▶ Dataset excerpts:
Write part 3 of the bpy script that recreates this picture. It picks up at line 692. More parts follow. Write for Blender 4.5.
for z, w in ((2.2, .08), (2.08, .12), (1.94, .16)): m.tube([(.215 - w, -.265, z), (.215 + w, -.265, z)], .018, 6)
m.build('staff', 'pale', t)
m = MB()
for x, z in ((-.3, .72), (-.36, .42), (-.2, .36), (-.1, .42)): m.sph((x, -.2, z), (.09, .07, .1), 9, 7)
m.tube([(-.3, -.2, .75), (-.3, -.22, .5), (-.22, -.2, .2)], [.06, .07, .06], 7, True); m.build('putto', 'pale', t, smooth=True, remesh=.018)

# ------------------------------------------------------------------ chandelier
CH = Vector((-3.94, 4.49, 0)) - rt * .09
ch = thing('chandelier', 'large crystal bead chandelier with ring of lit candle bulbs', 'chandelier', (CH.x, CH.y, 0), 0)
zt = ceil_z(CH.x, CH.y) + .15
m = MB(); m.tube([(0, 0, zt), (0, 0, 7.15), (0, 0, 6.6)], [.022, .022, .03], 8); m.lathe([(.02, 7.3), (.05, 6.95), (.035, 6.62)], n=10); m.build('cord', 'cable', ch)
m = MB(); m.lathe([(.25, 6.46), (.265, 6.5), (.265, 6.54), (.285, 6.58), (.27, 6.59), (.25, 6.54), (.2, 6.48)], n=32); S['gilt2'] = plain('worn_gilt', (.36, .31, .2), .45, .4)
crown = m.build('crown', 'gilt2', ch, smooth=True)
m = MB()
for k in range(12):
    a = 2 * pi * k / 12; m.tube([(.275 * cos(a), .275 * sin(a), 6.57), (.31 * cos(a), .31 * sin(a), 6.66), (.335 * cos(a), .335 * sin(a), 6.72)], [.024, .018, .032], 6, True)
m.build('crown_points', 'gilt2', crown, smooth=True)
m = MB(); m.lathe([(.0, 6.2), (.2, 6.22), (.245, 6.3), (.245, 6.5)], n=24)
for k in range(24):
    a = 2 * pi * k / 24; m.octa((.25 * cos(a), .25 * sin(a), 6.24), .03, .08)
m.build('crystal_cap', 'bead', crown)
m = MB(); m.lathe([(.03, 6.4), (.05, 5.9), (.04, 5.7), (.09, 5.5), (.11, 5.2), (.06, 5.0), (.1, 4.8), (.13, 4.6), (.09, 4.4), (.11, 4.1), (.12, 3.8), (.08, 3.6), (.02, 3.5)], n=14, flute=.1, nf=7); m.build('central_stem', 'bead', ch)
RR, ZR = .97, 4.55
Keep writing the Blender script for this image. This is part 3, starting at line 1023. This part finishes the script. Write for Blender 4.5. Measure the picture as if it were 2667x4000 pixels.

▶ Short problem:
Could you transcribe the records in full, exactly?

▶ Result of the task:
Write part 3 of the bpy script that recreates this picture. It picks up at line 692. More parts follow. Write for Blender 4.5.
for z, w in ((2.2, .08), (2.08, .12), (1.94, .16)): m.tube([(.215 - w, -.265, z), (.215 + w, -.265, z)], .018, 6)
m.build('staff', 'pale', t)
m = MB()
for x, z in ((-.3, .72), (-.36, .42), (-.2, .36), (-.1, .42)): m.sph((x, -.2, z), (.09, .07, .1), 9, 7)
m.tube([(-.3, -.2, .75), (-.3, -.22, .5), (-.22, -.2, .2)], [.06, .07, .06], 7, True); m.build('putto', 'pale', t, smooth=True, remesh=.018)

# ------------------------------------------------------------------ chandelier
CH = Vector((-3.94, 4.49, 0)) - rt * .09
ch = thing('chandelier', 'large crystal bead chandelier with ring of lit candle bulbs', 'chandelier', (CH.x, CH.y, 0), 0)
zt = ceil_z(CH.x, CH.y) + .15
m = MB(); m.tube([(0, 0, zt), (0, 0, 7.15), (0, 0, 6.6)], [.022, .022, .03], 8); m.lathe([(.02, 7.3), (.05, 6.95), (.035, 6.62)], n=10); m.build('cord', 'cable', ch)
m = MB(); m.lathe([(.25, 6.46), (.265, 6.5), (.265, 6.54), (.285, 6.58), (.27, 6.59), (.25, 6.54), (.2, 6.48)], n=32); S['gilt2'] = plain('worn_gilt', (.36, .31, .2), .45, .4)
crown = m.build('crown', 'gilt2', ch, smooth=True)
m = MB()
for k in range(12):
    a = 2 * pi * k / 12; m.tube([(.275 * cos(a), .275 * sin(a), 6.57), (.31 * cos(a), .31 * sin(a), 6.66), (.335 * cos(a), .335 * sin(a), 6.72)], [.024, .018, .032], 6, True)
m.build('crown_points', 'gilt2', crown, smooth=True)
m = MB(); m.lathe([(.0, 6.2), (.2, 6.22), (.245, 6.3), (.245, 6.5)], n=24)
for k in range(24):
    a = 2 * pi * k / 24; m.octa((.25 * cos(a), .25 * sin(a), 6.24), .03, .08)
m.build('crystal_cap', 'bead', crown)
m = MB(); m.lathe([(.03, 6.4), (.05, 5.9), (.04, 5.7), (.09, 5.5), (.11, 5.2), (.06, 5.0), (.1, 4.8), (.13, 4.6), (.09, 4.4), (.11, 4.1), (.12, 3.8), (.08, 3.6), (.02, 3.5)], n=14, flute=.1, nf=7); m.build('central_stem', 'bead', ch)
RR, ZR = .97, 4.55
Keep writing the Blender script for this image. This is part 3, starting at line 1023. This part finishes the script. Write for Blender 4.5. Measure the picture as if it were 2667x4000 pixels.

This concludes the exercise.